Avoiding a Greek tragedy for Athens' modernist architecture
A man stands close to the abandoned neoclassical former Hatzikostas Orphanage in Athens.


Although in the shadow of its ancient hilltop Parthenon, Athens is also home to elegant architectural gems from the 19th and 20th centuries which marked its emergence as modern Greece's capital.

But their numbers are dwindling fast after Greece's long and devastating economic crisis left many with little option but to tear them down rather than pay for their restoration.

"Due to the crisis, it's expensive and difficult to repair these buildings, there is no financial help from the Greek state," says Maria Daniil, an architect, who specializes in buildings of the late 19th-early 20th century.

"People prefer to abandon or to demolish them," she adds.

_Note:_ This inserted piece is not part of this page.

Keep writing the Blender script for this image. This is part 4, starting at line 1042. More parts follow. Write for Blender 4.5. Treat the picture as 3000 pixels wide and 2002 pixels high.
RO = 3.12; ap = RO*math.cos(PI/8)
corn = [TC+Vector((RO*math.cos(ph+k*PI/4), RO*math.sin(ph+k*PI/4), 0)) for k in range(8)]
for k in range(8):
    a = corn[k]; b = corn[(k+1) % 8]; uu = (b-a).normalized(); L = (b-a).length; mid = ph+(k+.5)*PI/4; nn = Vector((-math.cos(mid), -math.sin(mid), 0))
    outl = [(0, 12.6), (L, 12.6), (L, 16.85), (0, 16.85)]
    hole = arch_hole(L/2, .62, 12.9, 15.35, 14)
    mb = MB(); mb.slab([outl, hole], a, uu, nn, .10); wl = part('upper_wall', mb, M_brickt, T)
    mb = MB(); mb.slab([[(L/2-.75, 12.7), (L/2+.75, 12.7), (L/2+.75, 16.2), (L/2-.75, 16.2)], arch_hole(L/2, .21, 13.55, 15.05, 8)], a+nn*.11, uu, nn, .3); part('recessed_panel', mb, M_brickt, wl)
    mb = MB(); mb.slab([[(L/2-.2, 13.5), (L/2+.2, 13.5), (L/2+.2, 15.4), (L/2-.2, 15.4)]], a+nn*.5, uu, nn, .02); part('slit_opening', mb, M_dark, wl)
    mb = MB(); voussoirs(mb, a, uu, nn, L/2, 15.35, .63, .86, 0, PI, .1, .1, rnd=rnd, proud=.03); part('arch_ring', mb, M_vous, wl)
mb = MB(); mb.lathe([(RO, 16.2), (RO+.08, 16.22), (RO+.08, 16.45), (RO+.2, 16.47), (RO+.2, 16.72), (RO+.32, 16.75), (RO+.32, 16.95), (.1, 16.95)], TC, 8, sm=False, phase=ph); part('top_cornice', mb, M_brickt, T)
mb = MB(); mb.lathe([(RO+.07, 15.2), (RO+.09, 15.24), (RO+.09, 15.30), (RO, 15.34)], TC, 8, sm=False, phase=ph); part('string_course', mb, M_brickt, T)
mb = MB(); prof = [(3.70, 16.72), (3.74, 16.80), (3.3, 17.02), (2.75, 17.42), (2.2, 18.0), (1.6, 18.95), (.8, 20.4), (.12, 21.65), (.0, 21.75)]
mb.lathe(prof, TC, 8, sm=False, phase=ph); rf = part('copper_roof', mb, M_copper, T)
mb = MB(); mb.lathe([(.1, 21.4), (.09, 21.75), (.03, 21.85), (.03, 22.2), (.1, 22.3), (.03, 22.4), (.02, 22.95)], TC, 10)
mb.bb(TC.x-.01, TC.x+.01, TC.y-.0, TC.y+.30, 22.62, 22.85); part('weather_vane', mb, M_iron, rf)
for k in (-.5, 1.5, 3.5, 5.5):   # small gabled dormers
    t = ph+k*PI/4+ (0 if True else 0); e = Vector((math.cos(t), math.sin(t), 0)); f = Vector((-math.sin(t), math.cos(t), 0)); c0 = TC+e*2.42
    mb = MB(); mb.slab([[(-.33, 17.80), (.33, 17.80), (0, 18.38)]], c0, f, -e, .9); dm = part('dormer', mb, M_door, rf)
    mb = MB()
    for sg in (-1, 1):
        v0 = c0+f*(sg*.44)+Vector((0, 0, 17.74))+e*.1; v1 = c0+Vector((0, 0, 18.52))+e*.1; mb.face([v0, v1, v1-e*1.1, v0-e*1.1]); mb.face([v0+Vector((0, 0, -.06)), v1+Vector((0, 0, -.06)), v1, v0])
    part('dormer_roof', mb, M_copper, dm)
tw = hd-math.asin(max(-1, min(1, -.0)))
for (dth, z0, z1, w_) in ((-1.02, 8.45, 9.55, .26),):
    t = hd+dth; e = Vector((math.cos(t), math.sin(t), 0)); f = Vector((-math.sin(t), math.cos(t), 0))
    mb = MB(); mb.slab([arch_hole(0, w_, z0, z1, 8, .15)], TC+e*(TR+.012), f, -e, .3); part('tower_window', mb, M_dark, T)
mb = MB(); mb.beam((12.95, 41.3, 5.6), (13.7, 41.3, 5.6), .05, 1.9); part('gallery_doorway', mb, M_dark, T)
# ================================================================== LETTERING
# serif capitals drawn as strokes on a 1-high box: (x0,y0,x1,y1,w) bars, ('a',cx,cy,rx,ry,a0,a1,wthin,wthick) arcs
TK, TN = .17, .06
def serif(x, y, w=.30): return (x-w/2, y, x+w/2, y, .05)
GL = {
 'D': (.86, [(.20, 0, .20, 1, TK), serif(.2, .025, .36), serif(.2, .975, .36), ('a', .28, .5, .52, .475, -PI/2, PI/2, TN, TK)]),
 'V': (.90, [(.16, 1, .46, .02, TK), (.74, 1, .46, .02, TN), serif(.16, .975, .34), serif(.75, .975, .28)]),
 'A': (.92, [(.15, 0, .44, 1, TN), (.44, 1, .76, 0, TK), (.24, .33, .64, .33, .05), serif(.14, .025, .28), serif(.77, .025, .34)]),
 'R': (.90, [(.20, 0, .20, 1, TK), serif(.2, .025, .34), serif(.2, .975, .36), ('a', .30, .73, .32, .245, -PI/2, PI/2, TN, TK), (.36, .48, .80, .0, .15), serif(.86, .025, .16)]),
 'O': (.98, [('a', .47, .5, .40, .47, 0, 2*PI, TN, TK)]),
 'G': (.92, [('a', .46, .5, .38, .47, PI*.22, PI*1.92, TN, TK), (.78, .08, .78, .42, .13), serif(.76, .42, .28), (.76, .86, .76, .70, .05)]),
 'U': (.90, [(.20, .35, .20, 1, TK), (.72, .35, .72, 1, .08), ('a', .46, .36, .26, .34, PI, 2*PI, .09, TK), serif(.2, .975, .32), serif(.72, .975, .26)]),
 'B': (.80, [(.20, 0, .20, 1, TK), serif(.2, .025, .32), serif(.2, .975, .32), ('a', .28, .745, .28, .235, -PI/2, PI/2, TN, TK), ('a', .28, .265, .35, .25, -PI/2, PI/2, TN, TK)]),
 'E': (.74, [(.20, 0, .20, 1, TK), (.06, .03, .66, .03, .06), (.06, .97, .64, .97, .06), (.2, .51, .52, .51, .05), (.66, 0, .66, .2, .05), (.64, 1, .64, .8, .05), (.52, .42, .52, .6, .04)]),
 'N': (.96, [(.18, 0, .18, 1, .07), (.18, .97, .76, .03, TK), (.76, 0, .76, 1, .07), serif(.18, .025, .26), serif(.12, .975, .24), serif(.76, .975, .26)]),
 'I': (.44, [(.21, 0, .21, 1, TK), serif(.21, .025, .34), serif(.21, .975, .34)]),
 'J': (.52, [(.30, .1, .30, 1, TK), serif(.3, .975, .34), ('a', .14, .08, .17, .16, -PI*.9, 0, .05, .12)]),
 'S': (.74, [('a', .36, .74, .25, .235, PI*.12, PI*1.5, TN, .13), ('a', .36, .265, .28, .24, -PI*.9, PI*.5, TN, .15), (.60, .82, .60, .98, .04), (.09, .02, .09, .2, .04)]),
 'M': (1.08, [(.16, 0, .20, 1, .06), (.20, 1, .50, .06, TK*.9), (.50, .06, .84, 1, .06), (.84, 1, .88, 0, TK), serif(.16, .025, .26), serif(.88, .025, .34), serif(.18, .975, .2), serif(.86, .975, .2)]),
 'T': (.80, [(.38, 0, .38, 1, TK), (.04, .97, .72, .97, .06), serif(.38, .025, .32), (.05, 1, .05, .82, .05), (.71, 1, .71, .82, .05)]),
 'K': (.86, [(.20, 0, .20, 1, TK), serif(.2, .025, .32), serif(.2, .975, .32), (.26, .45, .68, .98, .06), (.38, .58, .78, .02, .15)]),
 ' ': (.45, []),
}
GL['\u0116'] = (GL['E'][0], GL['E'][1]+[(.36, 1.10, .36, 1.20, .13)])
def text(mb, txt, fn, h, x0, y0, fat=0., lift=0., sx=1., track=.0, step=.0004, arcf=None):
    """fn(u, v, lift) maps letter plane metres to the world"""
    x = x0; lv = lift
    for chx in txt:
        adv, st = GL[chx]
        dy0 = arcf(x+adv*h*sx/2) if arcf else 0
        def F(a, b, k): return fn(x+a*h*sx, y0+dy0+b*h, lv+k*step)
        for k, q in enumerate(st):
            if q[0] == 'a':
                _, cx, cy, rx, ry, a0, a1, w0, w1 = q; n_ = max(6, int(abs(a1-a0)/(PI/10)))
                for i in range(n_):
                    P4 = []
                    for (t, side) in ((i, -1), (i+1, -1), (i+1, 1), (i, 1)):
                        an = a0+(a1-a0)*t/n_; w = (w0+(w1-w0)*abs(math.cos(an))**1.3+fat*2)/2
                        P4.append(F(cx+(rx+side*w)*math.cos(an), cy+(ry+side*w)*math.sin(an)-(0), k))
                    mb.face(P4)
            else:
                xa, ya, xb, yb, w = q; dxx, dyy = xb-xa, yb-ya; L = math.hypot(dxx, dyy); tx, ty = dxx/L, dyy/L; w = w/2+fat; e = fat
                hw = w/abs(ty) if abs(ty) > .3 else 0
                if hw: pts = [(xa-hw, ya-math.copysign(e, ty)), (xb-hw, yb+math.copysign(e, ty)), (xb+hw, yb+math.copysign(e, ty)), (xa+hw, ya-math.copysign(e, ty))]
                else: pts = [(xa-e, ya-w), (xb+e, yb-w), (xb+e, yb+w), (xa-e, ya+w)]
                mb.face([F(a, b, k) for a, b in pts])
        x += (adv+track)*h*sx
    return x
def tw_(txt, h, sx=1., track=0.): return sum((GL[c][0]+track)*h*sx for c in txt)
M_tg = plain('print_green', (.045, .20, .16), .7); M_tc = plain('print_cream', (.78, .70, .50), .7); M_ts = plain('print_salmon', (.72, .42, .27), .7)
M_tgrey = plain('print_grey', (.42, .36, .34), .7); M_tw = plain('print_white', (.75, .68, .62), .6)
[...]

In the 1980s, Daniil had access to state funding that helped her restore her 1936 family home in Koukaki, a neighborhood in the foothills of the Acropolis.

Occupying 300 square meters (3,228 square feet), it is an eclectic take on the neoclassical style with stone walls and concrete floors.

Like many houses of that period, it has high ceilings, enclosed balconies and mural paintings above the stairs that dominate the entrance.

Little more than a provincial town when Greece achieved independence from the Ottoman Empire in 1830, Athens was essentially rebuilt by Bavarian planners during the rule of Otto of Wittelsbach, the country's first modern king.

But just a small fraction of the buildings remain from that period when Athens was a young emerging capital with a mere 150,000 inhabitants.

'Abandoned, ruined, demolished'

They number around 10,600, according to Monumenta, an association that has compiled a database aimed at "raising awareness for the survival of the modern architectural heritage among authorities as well as owners."

"Most of these are abandoned, ruined, demolished. More than 80 percent of such buildings no longer exist," laments Irini Gratsia, an archaeologist and co-founder of Monumenta.

Many were torn down in the 1960s and 1970s, a period of chaotic expansion in the Greek capital, and replaced by concrete blocks of flats.

The new buildings, five floors high or taller, were meant to address the needs of urbanization that transformed the capital as it gradually attracted nearly half the country's population from rural, impoverished areas.

It also helped relaunch the Greek economy that was in tatters after World War II.

This urban phenomenon eradicated most of the elegant neoclassical facades that had been a feature of Athens' streets until then.

Protection law

In 1983, authorities decided to act.

A law enacted that year under the tutelage of iconic Greek actress and culture minister at the time Melina Mercouri stipulated that the owners of neoclassical buildings were obliged to take responsibility for their restoration.

For a time, the new regulations managed to slow the onslaught of bulldozers.

But in the wake of Greece's 2010 economic crunch, marked by state spending cuts, tax hikes and a bank loan freeze, owners have once more been forced to abandon the buildings to their fate.

Two years ago, despite the efforts of Monumenta, a neoclassical house built in 1875 in a western district of Athens was demolished.

It was one of the last remaining buildings to have survived the capital's first urban boom, which eventually took it to half a million inhabitants during the first half of the 20th century.

The next wave of architectural innovation came in the 1930s when the Bauhaus movement charmed Athenians with its more practical character.

The cube-like houses lacked neoclassical ornamentation but incorporated modern comforts sought by the emerging Greek middle class, such as central heating and lifts.

One of Athens' most emblematic modern buildings, the U.S. embassy, was likewise conceived in the 1950s by German architect Walter Gropius, one of the founders of the Bauhaus school.